• [PROMPT]
Write the records out again, precisely as they stand.

A run of records:
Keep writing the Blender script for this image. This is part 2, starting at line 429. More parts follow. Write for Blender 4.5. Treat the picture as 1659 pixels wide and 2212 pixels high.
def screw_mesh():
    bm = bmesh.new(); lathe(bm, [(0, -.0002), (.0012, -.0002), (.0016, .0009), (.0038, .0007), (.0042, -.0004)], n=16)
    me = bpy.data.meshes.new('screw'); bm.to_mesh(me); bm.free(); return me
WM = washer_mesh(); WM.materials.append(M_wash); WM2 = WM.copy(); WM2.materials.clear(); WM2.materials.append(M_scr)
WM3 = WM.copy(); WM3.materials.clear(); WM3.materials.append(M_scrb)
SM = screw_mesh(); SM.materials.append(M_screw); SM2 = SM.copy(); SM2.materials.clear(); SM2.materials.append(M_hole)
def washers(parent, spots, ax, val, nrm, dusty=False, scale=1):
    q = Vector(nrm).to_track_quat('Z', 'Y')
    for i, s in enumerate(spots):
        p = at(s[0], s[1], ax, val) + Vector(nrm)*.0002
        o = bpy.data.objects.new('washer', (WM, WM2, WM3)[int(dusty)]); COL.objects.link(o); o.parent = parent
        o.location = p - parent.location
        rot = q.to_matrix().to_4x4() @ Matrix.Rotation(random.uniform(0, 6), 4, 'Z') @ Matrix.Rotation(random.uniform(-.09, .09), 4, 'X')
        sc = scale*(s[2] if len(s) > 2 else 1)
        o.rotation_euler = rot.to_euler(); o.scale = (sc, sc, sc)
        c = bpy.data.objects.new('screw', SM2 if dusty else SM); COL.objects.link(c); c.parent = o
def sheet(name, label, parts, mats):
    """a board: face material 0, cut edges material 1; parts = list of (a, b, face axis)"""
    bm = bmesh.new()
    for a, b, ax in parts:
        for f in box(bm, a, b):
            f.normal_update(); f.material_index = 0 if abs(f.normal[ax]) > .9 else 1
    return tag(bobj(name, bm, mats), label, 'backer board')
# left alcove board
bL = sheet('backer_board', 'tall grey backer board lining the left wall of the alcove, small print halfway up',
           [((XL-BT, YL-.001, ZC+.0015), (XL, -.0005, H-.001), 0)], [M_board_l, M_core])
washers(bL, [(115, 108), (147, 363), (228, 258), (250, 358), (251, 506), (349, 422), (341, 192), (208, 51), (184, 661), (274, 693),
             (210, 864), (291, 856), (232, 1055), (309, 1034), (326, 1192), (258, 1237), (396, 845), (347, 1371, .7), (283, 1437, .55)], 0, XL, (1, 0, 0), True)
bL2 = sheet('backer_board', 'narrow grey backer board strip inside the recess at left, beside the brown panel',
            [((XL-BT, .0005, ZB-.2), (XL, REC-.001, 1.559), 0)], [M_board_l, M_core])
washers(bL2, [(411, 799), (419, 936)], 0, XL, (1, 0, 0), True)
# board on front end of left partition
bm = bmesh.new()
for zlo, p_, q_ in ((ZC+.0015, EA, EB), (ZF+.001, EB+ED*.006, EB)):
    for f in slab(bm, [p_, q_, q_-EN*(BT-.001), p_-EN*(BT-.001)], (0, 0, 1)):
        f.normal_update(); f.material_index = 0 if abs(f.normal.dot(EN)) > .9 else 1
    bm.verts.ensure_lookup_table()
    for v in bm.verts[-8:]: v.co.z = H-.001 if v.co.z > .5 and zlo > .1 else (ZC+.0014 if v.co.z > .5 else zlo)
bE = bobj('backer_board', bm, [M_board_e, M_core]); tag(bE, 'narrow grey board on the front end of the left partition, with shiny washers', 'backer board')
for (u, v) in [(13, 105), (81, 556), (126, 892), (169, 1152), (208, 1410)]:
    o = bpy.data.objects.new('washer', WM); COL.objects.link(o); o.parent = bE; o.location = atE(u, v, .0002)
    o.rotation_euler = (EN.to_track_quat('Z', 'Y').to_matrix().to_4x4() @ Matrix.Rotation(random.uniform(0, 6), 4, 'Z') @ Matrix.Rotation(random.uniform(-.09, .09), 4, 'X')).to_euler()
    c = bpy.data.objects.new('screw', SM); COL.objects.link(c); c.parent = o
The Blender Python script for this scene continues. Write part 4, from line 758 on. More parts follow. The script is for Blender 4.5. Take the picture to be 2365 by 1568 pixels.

• [CORRECT OUTPUT]
Keep writing the Blender script for this image. This is part 2, starting at line 429. More parts follow. Write for Blender 4.5. Treat the picture as 1659 pixels wide and 2212 pixels high.
def screw_mesh():
    bm = bmesh.new(); lathe(bm, [(0, -.0002), (.0012, -.0002), (.0016, .0009), (.0038, .0007), (.0042, -.0004)], n=16)
    me = bpy.data.meshes.new('screw'); bm.to_mesh(me); bm.free(); return me
WM = washer_mesh(); WM.materials.append(M_wash); WM2 = WM.copy(); WM2.materials.clear(); WM2.materials.append(M_scr)
WM3 = WM.copy(); WM3.materials.clear(); WM3.materials.append(M_scrb)
SM = screw_mesh(); SM.materials.append(M_screw); SM2 = SM.copy(); SM2.materials.clear(); SM2.materials.append(M_hole)
def washers(parent, spots, ax, val, nrm, dusty=False, scale=1):
    q = Vector(nrm).to_track_quat('Z', 'Y')
    for i, s in enumerate(spots):
        p = at(s[0], s[1], ax, val) + Vector(nrm)*.0002
        o = bpy.data.objects.new('washer', (WM, WM2, WM3)[int(dusty)]); COL.objects.link(o); o.parent = parent
        o.location = p - parent.location
        rot = q.to_matrix().to_4x4() @ Matrix.Rotation(random.uniform(0, 6), 4, 'Z') @ Matrix.Rotation(random.uniform(-.09, .09), 4, 'X')
        sc = scale*(s[2] if len(s) > 2 else 1)
        o.rotation_euler = rot.to_euler(); o.scale = (sc, sc, sc)
        c = bpy.data.objects.new('screw', SM2 if dusty else SM); COL.objects.link(c); c.parent = o
def sheet(name, label, parts, mats):
    """a board: face material 0, cut edges material 1; parts = list of (a, b, face axis)"""
    bm = bmesh.new()
    for a, b, ax in parts:
        for f in box(bm, a, b):
            f.normal_update(); f.material_index = 0 if abs(f.normal[ax]) > .9 else 1
    return tag(bobj(name, bm, mats), label, 'backer board')
# left alcove board
bL = sheet('backer_board', 'tall grey backer board lining the left wall of the alcove, small print halfway up',
           [((XL-BT, YL-.001, ZC+.0015), (XL, -.0005, H-.001), 0)], [M_board_l, M_core])
washers(bL, [(115, 108), (147, 363), (228, 258), (250, 358), (251, 506), (349, 422), (341, 192), (208, 51), (184, 661), (274, 693),
             (210, 864), (291, 856), (232, 1055), (309, 1034), (326, 1192), (258, 1237), (396, 845), (347, 1371, .7), (283, 1437, .55)], 0, XL, (1, 0, 0), True)
bL2 = sheet('backer_board', 'narrow grey backer board strip inside the recess at left, beside the brown panel',
            [((XL-BT, .0005, ZB-.2), (XL, REC-.001, 1.559), 0)], [M_board_l, M_core])
washers(bL2, [(411, 799), (419, 936)], 0, XL, (1, 0, 0), True)
# board on front end of left partition
bm = bmesh.new()
for zlo, p_, q_ in ((ZC+.0015, EA, EB), (ZF+.001, EB+ED*.006, EB)):
    for f in slab(bm, [p_, q_, q_-EN*(BT-.001), p_-EN*(BT-.001)], (0, 0, 1)):
        f.normal_update(); f.material_index = 0 if abs(f.normal.dot(EN)) > .9 else 1
    bm.verts.ensure_lookup_table()
    for v in bm.verts[-8:]: v.co.z = H-.001 if v.co.z > .5 and zlo > .1 else (ZC+.0014 if v.co.z > .5 else zlo)
bE = bobj('backer_board', bm, [M_board_e, M_core]); tag(bE, 'narrow grey board on the front end of the left partition, with shiny washers', 'backer board')
for (u, v) in [(13, 105), (81, 556), (126, 892), (169, 1152), (208, 1410)]:
    o = bpy.data.objects.new('washer', WM); COL.objects.link(o); o.parent = bE; o.location = atE(u, v, .0002)
    o.rotation_euler = (EN.to_track_quat('Z', 'Y').to_matrix().to_4x4() @ Matrix.Rotation(random.uniform(0, 6), 4, 'Z') @ Matrix.Rotation(random.uniform(-.09, .09), 4, 'X')).to_euler()
    c = bpy.data.objects.new('screw', SM); COL.objects.link(c); c.parent = o
The Blender Python script for this scene continues. Write part 4, from line 758 on. More parts follow. The script is for Blender 4.5. Take the picture to be 2365 by 1568 pixels.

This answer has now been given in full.